BP-26 diperuntukkan untuk pemotongan PPh Pasal 26 atas penghasilan yang diterima oleh wajib

pajak luar negeri dengan tarif sesuai Pasal 26 Undang-Undang Pajak Penghasilan. Bupot ini juga

dibuat setiap kali terjadi transaksi atau setidaknya setiap masa pajak. BP-26 menjadi dokumen

penting sebagai bukti pemotongan pajak penghasilan bagi pihak luar negeri.

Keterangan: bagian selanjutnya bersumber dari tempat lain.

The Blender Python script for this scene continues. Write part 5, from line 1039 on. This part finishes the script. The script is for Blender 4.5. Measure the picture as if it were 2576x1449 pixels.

Ketentuan Seputar Penerbitan Bukti Potong

Bupot tidak perlu dibuat apabila tidak ada pembayaran penghasilan, sehingga pemotong hanya

wajib membuat Bukti Potong pada saat ada pembayaran penghasilan yang memang

menimbulkan kewajiban pemotongan pajak. Namun, Bukti Potong tetap harus dibuat jika:

pemotongan PPh Pasal 21 dilakukan karena jumlah penghasilan bruto melebihi penghasilan

tidak kena pajak (PTKP),jumlah PPh Pasal 21 yang dipotong tidak nihil, atau terdapat Surat Keterangan Bebas (SKB)

yang diterbitkan DJP, di mana potongan pajak menjadi nihil karena fasilitas tertentu.

PPh Pasal 21 Ditanggung Pemerintah atau Dibebaskan

PER-11/PJ/2025 menegaskan bahwa meskipun PPh Pasal 21 ditanggung pemerintah melalui

insentif atau dibebaskan karena ketentuan tertentu, pemotong tetap wajib membuat Bupot. Ini

karena Bukti Potong tetap dibutuhkan sebagai dokumen administrasi yang menunjukkan adanya

pembebasan atau penanggung pajak, sehingga tidak terjadi kesalahpahaman di kemudian hari.

Pentingnya Ketertiban Administrasi Bupot

Dengan adanya ketentuan baru ini, DJP menekankan bahwa ketertiban administrasi pembuatan

dan pelaporan Bukti Potong sangat penting, tidak hanya bagi keakuratan pelaporan pajak, tetapi

juga untuk menghindari risiko sanksi administrasi akibat pelaporan yang tidak tepat. Ketertiban

ini juga mendukung integrasi data perpajakan antara pemotong, penerima penghasilan, dan DJP.

Selain itu, dengan adanya dokumen Bupot yang lengkap dan akurat, pemeriksaan atau klarifikasi

yang diperlukan oleh otoritas pajak dapat dilakukan dengan lebih mudah dan cepat.